## Stated problem
Leave the pictures out. Return all other data exactly.

--------------------

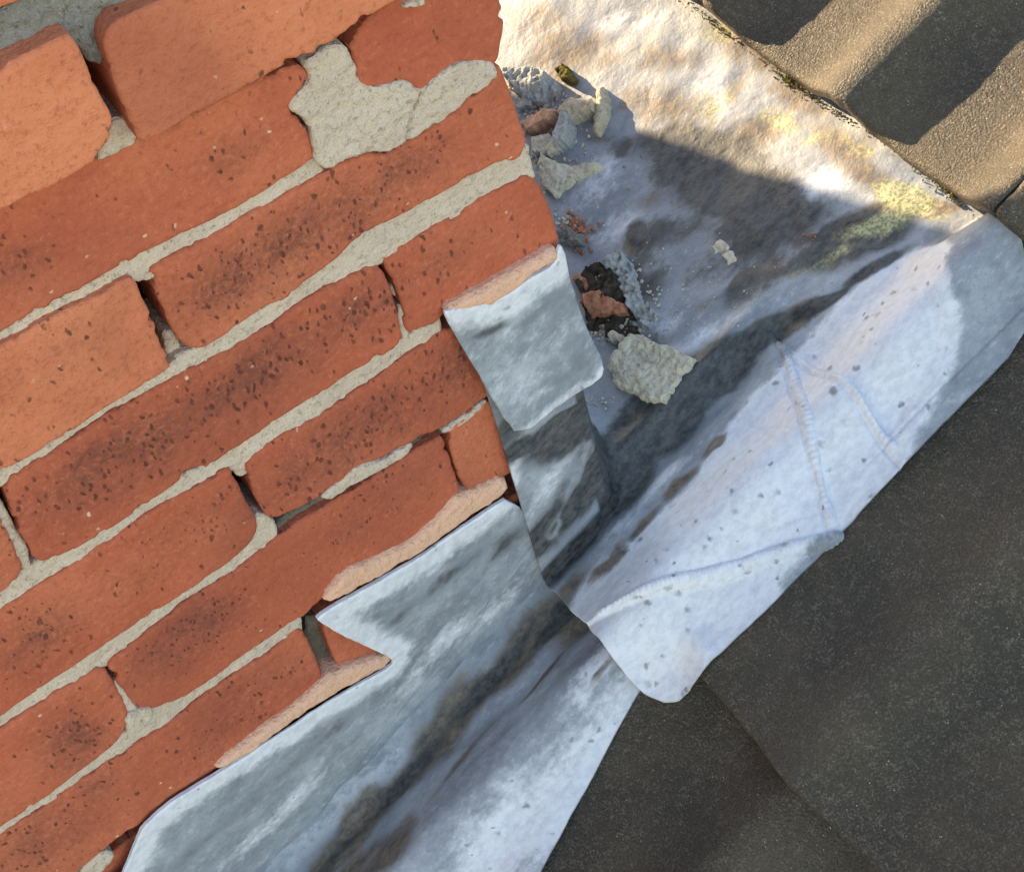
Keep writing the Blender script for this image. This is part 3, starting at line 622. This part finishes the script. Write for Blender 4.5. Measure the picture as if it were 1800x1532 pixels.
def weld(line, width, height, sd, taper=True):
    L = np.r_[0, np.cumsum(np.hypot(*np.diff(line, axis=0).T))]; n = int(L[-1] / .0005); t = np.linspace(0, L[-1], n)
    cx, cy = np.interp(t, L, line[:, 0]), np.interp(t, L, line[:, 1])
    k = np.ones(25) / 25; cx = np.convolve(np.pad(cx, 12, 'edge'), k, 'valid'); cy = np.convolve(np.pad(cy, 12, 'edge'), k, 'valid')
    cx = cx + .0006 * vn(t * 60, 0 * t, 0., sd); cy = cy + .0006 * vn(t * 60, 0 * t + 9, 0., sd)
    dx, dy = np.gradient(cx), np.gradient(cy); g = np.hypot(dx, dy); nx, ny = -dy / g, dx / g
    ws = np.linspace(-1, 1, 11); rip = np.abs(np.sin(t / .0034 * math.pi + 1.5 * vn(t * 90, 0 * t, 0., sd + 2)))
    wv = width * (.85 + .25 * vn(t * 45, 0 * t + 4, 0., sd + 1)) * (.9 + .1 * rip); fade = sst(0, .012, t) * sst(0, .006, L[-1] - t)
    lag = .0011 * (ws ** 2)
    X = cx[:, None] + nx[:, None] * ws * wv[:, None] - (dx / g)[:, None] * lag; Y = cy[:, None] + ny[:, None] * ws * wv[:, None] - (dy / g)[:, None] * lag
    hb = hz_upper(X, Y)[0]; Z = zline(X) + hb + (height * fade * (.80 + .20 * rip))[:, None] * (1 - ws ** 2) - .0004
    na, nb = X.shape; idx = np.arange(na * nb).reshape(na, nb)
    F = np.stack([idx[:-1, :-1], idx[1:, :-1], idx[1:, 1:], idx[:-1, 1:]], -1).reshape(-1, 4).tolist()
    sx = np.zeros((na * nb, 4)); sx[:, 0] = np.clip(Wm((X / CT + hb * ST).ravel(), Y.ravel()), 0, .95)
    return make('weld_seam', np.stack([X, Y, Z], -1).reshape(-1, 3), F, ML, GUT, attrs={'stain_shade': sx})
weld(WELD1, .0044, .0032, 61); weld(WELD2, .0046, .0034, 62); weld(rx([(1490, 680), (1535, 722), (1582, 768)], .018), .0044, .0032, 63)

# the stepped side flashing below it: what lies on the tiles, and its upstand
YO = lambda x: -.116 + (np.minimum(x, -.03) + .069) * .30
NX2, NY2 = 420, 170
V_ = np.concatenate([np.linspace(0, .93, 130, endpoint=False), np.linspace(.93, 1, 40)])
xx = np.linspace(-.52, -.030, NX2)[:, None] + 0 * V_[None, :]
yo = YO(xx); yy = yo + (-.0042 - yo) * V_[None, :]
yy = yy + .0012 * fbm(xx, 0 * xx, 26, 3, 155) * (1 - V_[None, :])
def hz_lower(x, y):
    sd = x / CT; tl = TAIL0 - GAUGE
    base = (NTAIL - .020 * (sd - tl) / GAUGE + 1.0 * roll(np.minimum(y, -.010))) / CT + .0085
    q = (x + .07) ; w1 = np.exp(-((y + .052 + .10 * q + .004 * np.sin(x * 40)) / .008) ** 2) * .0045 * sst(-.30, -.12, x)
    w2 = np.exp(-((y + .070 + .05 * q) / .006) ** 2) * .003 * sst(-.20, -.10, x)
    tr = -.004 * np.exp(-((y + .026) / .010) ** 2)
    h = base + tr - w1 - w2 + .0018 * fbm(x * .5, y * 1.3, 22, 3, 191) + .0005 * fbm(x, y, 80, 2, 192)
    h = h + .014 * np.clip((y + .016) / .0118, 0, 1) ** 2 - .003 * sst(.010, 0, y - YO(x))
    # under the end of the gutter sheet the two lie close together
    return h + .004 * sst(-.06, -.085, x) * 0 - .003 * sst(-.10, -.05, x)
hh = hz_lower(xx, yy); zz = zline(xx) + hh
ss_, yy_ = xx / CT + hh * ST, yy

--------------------

## Complete answer
Keep writing the Blender script for this image. This is part 3, starting at line 622. This part finishes the script. Write for Blender 4.5. Measure the picture as if it were 1800x1532 pixels.
def weld(line, width, height, sd, taper=True):
    L = np.r_[0, np.cumsum(np.hypot(*np.diff(line, axis=0).T))]; n = int(L[-1] / .0005); t = np.linspace(0, L[-1], n)
    cx, cy = np.interp(t, L, line[:, 0]), np.interp(t, L, line[:, 1])
    k = np.ones(25) / 25; cx = np.convolve(np.pad(cx, 12, 'edge'), k, 'valid'); cy = np.convolve(np.pad(cy, 12, 'edge'), k, 'valid')
    cx = cx + .0006 * vn(t * 60, 0 * t, 0., sd); cy = cy + .0006 * vn(t * 60, 0 * t + 9, 0., sd)
    dx, dy = np.gradient(cx), np.gradient(cy); g = np.hypot(dx, dy); nx, ny = -dy / g, dx / g
    ws = np.linspace(-1, 1, 11); rip = np.abs(np.sin(t / .0034 * math.pi + 1.5 * vn(t * 90, 0 * t, 0., sd + 2)))
    wv = width * (.85 + .25 * vn(t * 45, 0 * t + 4, 0., sd + 1)) * (.9 + .1 * rip); fade = sst(0, .012, t) * sst(0, .006, L[-1] - t)
    lag = .0011 * (ws ** 2)
    X = cx[:, None] + nx[:, None] * ws * wv[:, None] - (dx / g)[:, None] * lag; Y = cy[:, None] + ny[:, None] * ws * wv[:, None] - (dy / g)[:, None] * lag
    hb = hz_upper(X, Y)[0]; Z = zline(X) + hb + (height * fade * (.80 + .20 * rip))[:, None] * (1 - ws ** 2) - .0004
    na, nb = X.shape; idx = np.arange(na * nb).reshape(na, nb)
    F = np.stack([idx[:-1, :-1], idx[1:, :-1], idx[1:, 1:], idx[:-1, 1:]], -1).reshape(-1, 4).tolist()
    sx = np.zeros((na * nb, 4)); sx[:, 0] = np.clip(Wm((X / CT + hb * ST).ravel(), Y.ravel()), 0, .95)
    return make('weld_seam', np.stack([X, Y, Z], -1).reshape(-1, 3), F, ML, GUT, attrs={'stain_shade': sx})
weld(WELD1, .0044, .0032, 61); weld(WELD2, .0046, .0034, 62); weld(rx([(1490, 680), (1535, 722), (1582, 768)], .018), .0044, .0032, 63)

# the stepped side flashing below it: what lies on the tiles, and its upstand
YO = lambda x: -.116 + (np.minimum(x, -.03) + .069) * .30
NX2, NY2 = 420, 170
V_ = np.concatenate([np.linspace(0, .93, 130, endpoint=False), np.linspace(.93, 1, 40)])
xx = np.linspace(-.52, -.030, NX2)[:, None] + 0 * V_[None, :]
yo = YO(xx); yy = yo + (-.0042 - yo) * V_[None, :]
yy = yy + .0012 * fbm(xx, 0 * xx, 26, 3, 155) * (1 - V_[None, :])
def hz_lower(x, y):
    sd = x / CT; tl = TAIL0 - GAUGE
    base = (NTAIL - .020 * (sd - tl) / GAUGE + 1.0 * roll(np.minimum(y, -.010))) / CT + .0085
    q = (x + .07) ; w1 = np.exp(-((y + .052 + .10 * q + .004 * np.sin(x * 40)) / .008) ** 2) * .0045 * sst(-.30, -.12, x)
    w2 = np.exp(-((y + .070 + .05 * q) / .006) ** 2) * .003 * sst(-.20, -.10, x)
    tr = -.004 * np.exp(-((y + .026) / .010) ** 2)
    h = base + tr - w1 - w2 + .0018 * fbm(x * .5, y * 1.3, 22, 3, 191) + .0005 * fbm(x, y, 80, 2, 192)
    h = h + .014 * np.clip((y + .016) / .0118, 0, 1) ** 2 - .003 * sst(.010, 0, y - YO(x))
    # under the end of the gutter sheet the two lie close together
    return h + .004 * sst(-.06, -.085, x) * 0 - .003 * sst(-.10, -.05, x)
hh = hz_lower(xx, yy); zz = zline(xx) + hh
ss_, yy_ = xx / CT + hh * ST, yy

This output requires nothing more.